ARE WE READY FOR COLLUSION III?

By Murray Chass

March 11, 2018

A couple of weeks ago the Players Association, a.k.a. the union, filed a grievance against four teams – Marlins, Rays, Pirates, Athletics – accusing them of being revenue-sharing cheats. They were not, the union charged, using the money they received under the revenue-sharing plan of the basic agreement for the purpose stipulated in the agreement, that is, improving their team.Tony Clark Hat 225

In filing that grievance, the union eschewed another one, the one called collusion, the violation of the agreement that cost the clubs $280 million in the latter half of the 1980s.

Given the peculiar way the clubs have or have not pursued free agents this off-season, the union would have surprised no one had it opted to have accused the clubs of improper treatment of free agents. The weekend before spring training began 90 of 167 free agents – 54 percent — were unsigned, including the most noted names on the roster:

Alex Cobb, Jake Arrieta, J.D. Martinez, Mike Moustakas, Eric Hosmer, Wade Davis, Lorenzo Cain, Carlos Santana, John Lackey, Carlos Gonzalez, Jonathan Lucroy, Andre Ethier, Lance Lynn, Matt Cain, Brandon Morrow, Greg Holland, Jake McGee.

As spring training proceeded, Martinez, Moustakas, Hosmer and some of the others reached agreement on contracts; just last Saturday Lynn reportedly agreed to a contract with Minnesota. But Arrieta, the National League Cy Young award winner in 2015, and Cobb, a solid winning pitcher with Tampa Bay, were unsigned at the start of the week as were about 40 other free agents, or close to a quarter of the players who became free agents after last season.

What’s going on here? Are the owners engaging in another attempt to undermine the free-agents market? Union officials and lawyers scrutinized the clubs’ behavior in their dealings with free agents and evidently didn’t come up with the smoking gun they needed for a successful grievance. They may, however, want to look again.

The clubs have been up to something. It was more than coincidence that all of those free agents remained unsigned after spring training began. The way clubs began signing free agents after spring training began suggests that the start of spring training was the stipulated signal saying it’s OK to sign free agents now.

By waiting, clubs gained a signing edge on players, who begin getting nervous when baseballs are being thrown and hit and they aren’t part of it.

By inducing a nervous feeling in the unsigned players, clubs feel they can get the upper hand in contract negotiations. Players want to sign and join their new – or old – teammates on the green grass in Florida and Arizona.

Clubs will do anything to keep salaries down. That’s why players don’t like salary arbitration. They have to sit in the room listening to the worst things general managers can say about them.

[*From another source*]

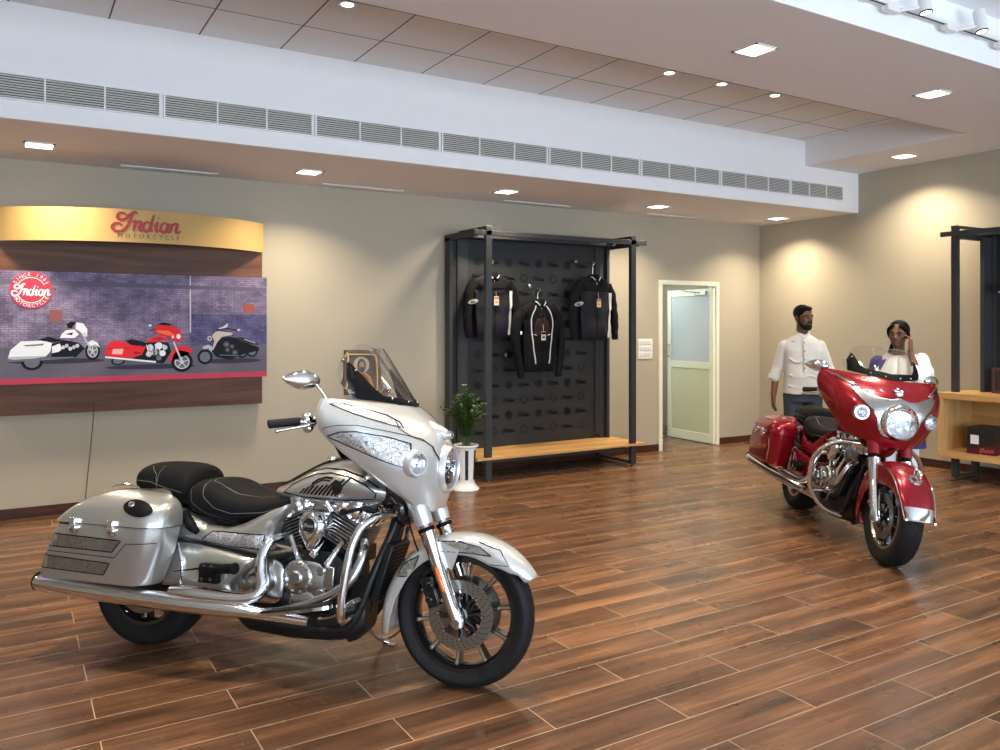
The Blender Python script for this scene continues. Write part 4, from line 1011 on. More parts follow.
        b = MB(); b.box((0,sy*.01,.0), (.10,.035,.085)); b.box((.0,sy*.035,.02), (.08,.02,.03)); b.cyl((.05,sy*.03,.025),(.15,sy*.05,.04),.022,n=14); b.cyl((.15,sy*.05,.04),(.165,sy*.053,.042),.026,n=14); T(b, 'bracket', BLACKM, fb, bevel=.004)
        b = MB()
        for px_, pz_ in ((-.025,-.025),(.022,-.022),(-.02,.03),(.02,.03)): b.cyl((px_,sy*.028,pz_),(px_,sy*.036,pz_),.009,n=12)
        T(b, 'bolt', CHROME, fb); b = MB(); b.tube([(-.05,sy*.03,.02),(-.17,sy*.05,.0)], [.005,.002], 8); T(b, 'strap', BLACKM, fb)
    # ---------------- frame, swing arm
    b = MB()
    b.tube([(1.36,0,.98),(1.34,0,.80),(1.30,0,.62),(1.20,0,.34),(1.16,0,.19),(1.10,0,.15)], [.035,.034,.03,.028,.026,.024], 12, smooth=4)
    for sy in (-1,1):
        b.tube([(1.33,sy*.03,.70),(1.24,sy*.10,.42),(1.18,sy*.12,.25),(1.06,sy*.13,.205),(.7,sy*.13,.215),(.5,sy*.125,.28),(.42,sy*.12,.40),(.36,sy*.12,.62),(.2,sy*.11,.68)], .019, 10, smooth=5)
        b.tube([(.48,sy*.125,.34),(.25,sy*.13,.32),(0,sy*.125,.311)], [.026,.024,.026], 10)
        b.tube([(1.34,sy*.03,.80),(1.05,sy*.06,.77),(.70,sy*.08,.72),(.4,sy*.11,.66)], .018, 10, smooth=4)
    b.cyl((0,-.14,.311),(0,.14,.311),.016,n=14)
    T(b, 'frame', BLACKE)
    b = MB(); b.box((1.295,0,.47), (.035,.20,.27), MX.Rotation(R(16),3,'Y')); rad = T(b, 'oil_cooler', BLACKE, bevel=.006)
    b = MB()
    for q in range(14): b.box((1.318+.0,0,.47)+V((.0,0,0)) if False else V((1.295,0,.47))+MX.Rotation(R(16),3,'Y') @ V((.019,0,-.12+.0185*q)), (.004,.18,.004), MX.Rotation(R(16),3,'Y'))
    T(b, 'cooler_fin', CHROMED if False else BLACKM, rad)
    # underside black shrouds, fill between frame rails
    b = MB(); b.rings([[V((x, yy, zz)) for yy, zz in sup(0, z, w_, hh, 16, 3)] for x, z, w_, hh in ((.52,.30,.10,.10),(.62,.27,.135,.13),(.85,.27,.15,.14),(1.05,.26,.14,.12),(1.17,.26,.11,.10),(1.21,.27,.07,.07))]); T(b, 'crankcase_lower', BLACKE)
    # ---------------- engine
    eng = empty('engine', (.98, 0, .42), parent=root); E = lambda mb, n, m, **k: mb.build(n, m, eng, **k)
    b = MB(); b.rings([[V((xx, y, zz)) for xx, zz in sup(0, 0, rx, rz, 24, 3)] for y, rx, rz in ((-.135,.13,.11),(-.125,.15,.13),(.125,.15,.13),(.135,.13,.11))]); E(b, 'crankcase', BLACKE)
    b = MB(); b.rings([[V((-.27+xx, y, -.02+zz)) for xx, zz in sup(0, 0, rx, rz, 24, 4)] for y, rx, rz in ((-.175,.115,.085),(-.165,.13,.10),(.165,.13,.10),(.175,.115,.085))]); E(b, 'gearbox', CHROMED)
    b = MB()
    for sy in (-1,1): b.lathe([(0,.028),(.045,.027),(.055,.020),(.060,.016),(.066,.014),(.070,0)], (-.265,sy*.172,-.025), (0,sy,0), 32)
    E(b, 'clutch_cover', CHROMED)
    b = MB(); b.lathe([(0,.005),(.010,.005),(.012,0)], (-.245,-.192,.055), (0,-1,0), 16); E(b, 'amber_sticker', AMBER)
    for nm, sg in (('rear_cylinder',-1),('front_cylinder',1)):
        a = V((sg*math.sin(R(25)), 0, math.cos(R(25)))); p_ = V((a.z, 0, -a.x)); rt = MX((p_, V((0,1,0)), a)).transposed()
        cy = empty(nm, (0,0,0), parent=eng)
        b = MB(); b.cyl(a*.09, a*.19, .072, n=28); 
        for q in range(5): b.cyl(a*(.112+.014*q), a*(.117+.014*q), .080, n=28)
        b.rings([[a*d+p_*xx+V((0,yy,0)) for xx, yy in sup(0,0,.088,.088,24,3.2)] for d in (.18,.32)]); b.build('barrel', BLACKE, cy)
        b = MB(); n_f = 9
        for q in range(n_f):
            d = .184+.0152*q; sz = .108+.004*math.sin(PI*q/n_f)
            b.rings([[a*dd+p_*xx*k_+V((0,yy*k_,0)) for xx, yy in sup(0,0,sz,sz+.004,28,4.5)] for dd, k_ in ((d,.985),(d+.0015,1),(d+.0045,1),(d+.006,.985))])
        b.build('cooling_fins', mat('fin_metal', (.45,.45,.45), .3, 1.) if not red else CHROMED, cy)
        b = MB(); rr_ = []
        for i, (d, k_) in enumerate(((.316,.98),(.335,1.03),(.365,1.03),(.395,.95),(.415,.72),(.422,.35))):
            ring = []
            for q, (xx, yy) in enumerate(sup(0,0,.108,.108,96,3.4)):
                rg = 1+.06*math.sin(q*PI/2+.3)*(1 if i < 5 else 0)
                ring.append(a*d+p_*xx*k_*rg+V((0,yy*k_*rg,0)))
            rr_.append(ring)
        b.rings(rr_); b.build('rocker_cover', CHROME, cy)
        for off in (-.030,.030):
            b = MB(); q0 = V((sg*.03,-.150,.09))+p_*off*1.4; q1 = a*.225+V((0,-.132,0))+p_*off*1.5
            b.tube([q0, q0*.85+q1*.15, q0*.8+q1*.2, q1*.85+q0*.15, q1], [.019,.019,.0145,.0145,.017], 14); b.build('pushrod_tube', CHROME, cy)
    b = MB(); b.rings([[V((-.03+xx, y, .0+zz)) for xx, zz in sup(0, 0, rx, rz, 24, 2.6)] for y, rx, rz in ((-.135,.115,.088),(-.158,.112,.085),(-.168,.095,.07))]); E(b, 'cam_chest', CHROMED)
    b = MB(); b.lathe([(0,.036),(.026,.036),(.030,.030),(.034,.028),(.036,.022),(.058,.018),(.068,.016),(.076,.008),(.078,0)], (-.065,-.166,.012), (0,-1,0), 40)
    for q in range(10): a = 2*PI*q/10; b.cyl((-.065+.064*math.cos(a),-.18,.012+.064*math.sin(a)),(-.065+.064*math.cos(a),-.189,.012+.064*math.sin(a)),.006,n=8)
    E(b, 'cam_cover', CHROMED)
    b = MB(); b.rings([[V((-.04+xx, y, -.09+zz)) for xx, zz in sup(0, 0, rx, rz, 18, 3)] for y, rx, rz in ((-.12,.075,.05),(-.165,.07,.045),(-.175,.055,.03))]); b.cyl((.06,-.13,-.06),(.06,-.185,-.06),.032,n=20); b.cyl((.05,-.13,.05),(.05,-.18,.05),.022,n=18); b.box((.09,-.14,.02),(.05,.06,.10)); E(b, 'oil_pump_cover', CHROMED, bevel=.004)
    # air cleaner: teardrop
    ac = [(-.02,.315),(.02,.315),(.055,.295),(.07,.26),(.066,.225),(.045,.18),(.015,.14),(0,.132),(-.015,.14),(-.045,.18),(-.066,.225),(-.07,.26),(-.055,.295)]
    acs = [(p.x,p.y) for p in crv([(a_,c_,0) for a_,c_ in ac], None, 3, True)]
    b = MB(); pillow(b, acs, lambda u, v, h_: V((u,-h_,v)), .175, .04, .035, .012, back=.10); ao = E(b, 'air_cleaner', CHROME, angle=60)
    b = MB(); b.lathe([(.030,.0),(.034,.006),(.038,.004),(.040,-.004)], (0,-.214,.252), (0,-1,0), 36); b.build('badge_ring', CHROMED, ao)
    b = MB(); b.lathe([(0,.001),(.031,.001)], (0,-.215,.252), (0,-1,0), 32); b.build('badge_face', BLACKG, ao)
    b = MB(); put_script(b, lambda x, y: V((x,-.2175,.252+y)), .018, .14); b.build('badge_lettering', STITCH, ao, smooth=False)
    for sx in (-1,1):
        b = MB(); b.cyl((sx*.052,-.213,.285),(sx*.052,-.219,.285),.006,n=10); b.cyl((0,-.213,.165),(0,-.219,.165),.006,n=10); b.build('cover_screw', CHROMED, ao)
    b = MB(); b.cyl((0,-.10,.32),(0,.10,.32),.04,n=20); b.ell((0,0,.30),(.055,.08,.05)); b.tube([(-.03,-.12,.35),(.03,-.12,.35),(.05,-.10,.31)], .018, 12); E(b, 'intake_manifold', CHROMED)
    # left side primary cover
    b = MB(); pc = sup(-.12,0,.20,.10,36,2.6); b.rings([[V((xx*k_-.12*(1-k_), y, zz*k_)) for xx, zz in pc] for y, k_ in ((.12,1),(.165,1),(.18,.93),(.185,.8))]); E(b, 'primary_cover', CHROMED)
    b = MB(); b.lathe([(0,.03),(.06,.028),(.075,.015),(.08,0)], (.05,.165,.02), (0,1,0), 36); E(b, 'stator_cover', CHROMED)
    # coils and hoses, small boxes around the engine
    b = MB(); b.box((.17,-.02,.12),(.08,.16,.07)); b.box((.20,.0,-.06),(.07,.18,.12)); b.tube([(.14,-.10,.20),(.20,-.12,.10),(.17,-.13,-.02),(.1,-.13,-.1)], .012, 10, smooth=5); b.tube([(.10,-.12,.30),(.22,-.11,.33),(.33,-.06,.30)], .009, 10, smooth=5); b.cyl((.12,-.08,-.14),(.12,.08,-.14),.045,n=20); E(b, 'oil_lines', BLACKE)
    # ---------------- exhaust
    for sy in ((-1,1)):
        ex = empty('exhaust', (0,0,0), parent=root)
        m_ = [(1.02,sy*.235,.262,.024),(.90,sy*.255,.272,.028),(.75,sy*.28,.285,.034),(.62,sy*.305,.292,.042),(.40,sy*.335,.302,.047),(.0,sy*.362,.316,.048),(-.25,sy*.372,.328,.048),(-.335,sy*.376,.333,.047),(-.352,sy*.377,.336,.042)]
        b = MB(); b.tube([p[:3] for p in m_], [p[3] for p in m_], 24, flat=.86); b.build('muffler', CHROME, ex)
        b = MB(); b.lathe([(.0,-.02),(.036,-.02),(.040,.008),(.044,.004)], (-.349,sy*.377,.336), (-1,0,.04), 24); b.build('muffler_tip', BLACKM, ex)
        if sy < 0:
            b = MB(); b.tube([(1.20,-.09,.60),(1.225,-.15,.56),(1.20,-.19,.46),(1.12,-.205,.385),(1.0,-.215,.33),(.88,-.235,.285),(.80,-.25,.278)], [.020,.021,.022,.023,.024,.026,.026], 16, smooth=5); b.build('front_header', CHROMED, ex)
            b = MB(); b.tube([(.80,-.10,.60),(.765,-.17,.585),(.748,-.205,.53),(.755,-.225,.46),(.775,-.235,.40),(.765,-.25,.36),(.71,-.27,.338),(.60,-.295,.336),(.45,-.322,.345),(.36,-.335,.348)], [.020,.021,.024,.026,.028,.029,.030,.032,.034,.022], 18, smooth=5); b.build('rear_header', CHROME, ex)
    # ---------------- crash bars
    if not red:
        pth = [(1.36,-.03,.735),(1.33,-.14,.738),(1.31,-.22,.730),(1.275,-.275,.695),(1.25,-.30,.63),(1.235,-.31,.55),(1.222,-.31,.46),(1.21,-.305,.37),(1.205,-.29,.31),(1.195,-.25,.285),(1.18,-.16,.285),(1.17,-.10,.28)]; rb = .0185
    else:
        pth = [(1.33,-.04,.745),(1.31,-.14,.745),(1.27,-.25,.735),(1.23,-.335,.68),(1.19,-.385,.60),(1.17,-.395,.50),(1.15,-.375,.38),(1.14,-.31,.28),(1.14,-.22,.215),(1.15,-.12,.19)]; rb = .0165
    for sy in (-1,1):
        b = MB(); b.tube([(x,-y*sy if sy > 0 else y,z) for x,y,z in pth], rb, 16, smooth=5); T(b, 'crash_bar', CHROME)
    # ---------------- rider floorboards, pedal, stand
    for sy in (-1,1):
        fl = empty('floorboard', (.975, sy*.275, .315), parent=root); rt = MX.Rotation(R(-11), 3, 'Y')
        pl = sup(0,0,.185,.055,28,3)
        b = MB(); b.rings([[rt @ V((xx,yy,z)) for xx,yy in pl] for z in (-.008,.006)]); b.build('plate', CHROME, fl)
        b = MB(); b.rings([[rt @ V((xx*.94,yy*.86,z)) for xx,yy in pl] for z in (.0062,.013)]); b.build('pad', RUBBER, fl)
        b = MB(); b.cyl((-.08,-sy*.03,-.03),(-.08,-sy*.14,-.05),.012,n=10); b.cyl((.08,-sy*.03,.0),(.08,-sy*.14,-.03),.012,n=10); b.build('mount', BLACKM, fl)
    b = MB(); b.tube([(1.05,-.20,.27),(1.15,-.235,.30),(1.24,-.26,.36)], .009, 10, smooth=4); b.box((1.245,-.265,.37),(.05,.07,.02), MX.Rotation(R(-35),3,'Y')); T(b, 'brake_pedal', CHROMED, bevel=.003)
    b = MB(); b.tube([(1.05,.20,.27),(1.15,.235,.33),(1.24,.26,.37)], .009, 10, smooth=4); b.cyl((1.24,.24,.37),(1.24,.31,.37),.014,n=12); T(b, 'shift_lever', CHROMED)
    # sidestand: touches the ground on the left (leaned side)
    gz = lambda x, y: -y*math.tan(l)*-1 if False else y*math.tan(l)
    sx_, syy = 1.14, .33
    gzz = syy*math.tan(l)          # ground height in the leaned frame
    b = MB(); b.tube([(1.08,.13,.18),(1.12,.17,.15),(sx_-.02,syy-.03,gzz+.035),(sx_+.02,syy,gzz+.012)], [.014,.013,.012,.010], 12, smooth=4)
    b.box((sx_+.025,syy,gzz+.006), (.06,.04,.008), MX.Rotation(l,3,'X')); b.tube([(sx_-.01,syy-.02,gzz+.03),(sx_+.04,syy-.02,gzz+.045),(sx_+.09,syy-.01,gzz+.085)], .007, 8, smooth=4); T(b, 'kickstand', CHROMED)
    return root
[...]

Whatever scheme they concocted for this off-season, the owners were far more clever than they were in the mid-‘80s. Nothing needed to be said in 1985 after George Steinbrenner let free-agent Jack Morris leave the owner’s Tampa hotel without a contract. It was probably the most agonizing act Steinbrenner ever had to commit.

Steinbrenner’s good pal, Jerry Reinsdorf, chairman of the Chicago White Sox, was instrumental in any questionable act the owners committed. Reinsdorf has been determined for years to take control of payrolls, however it has to be done. When the owners were caught cheating in 1985, ’86 and ’87, he remarked to a newcomer, “We did it better the first time.”

He alluded to a successful collusion in the early ‘80s that the union never caught wind of. Reinsdorf, at 82 and nearing 40 years in baseball, would like nothing more than to bring payrolls down as he wobbles out the door.

Management officials, of course, deny being responsible for the slow pace of signings. They blame Scott Boras, the agent, who this year represented Hosmer, Moustakas, Martinez, Arrieta and Holland.

Boras is noted for his slow pace of negotiations, refusing to play the owners’ game of holding down salaries. He was not accessible for comment last week. Neither was Tony Clark, executive director of the union.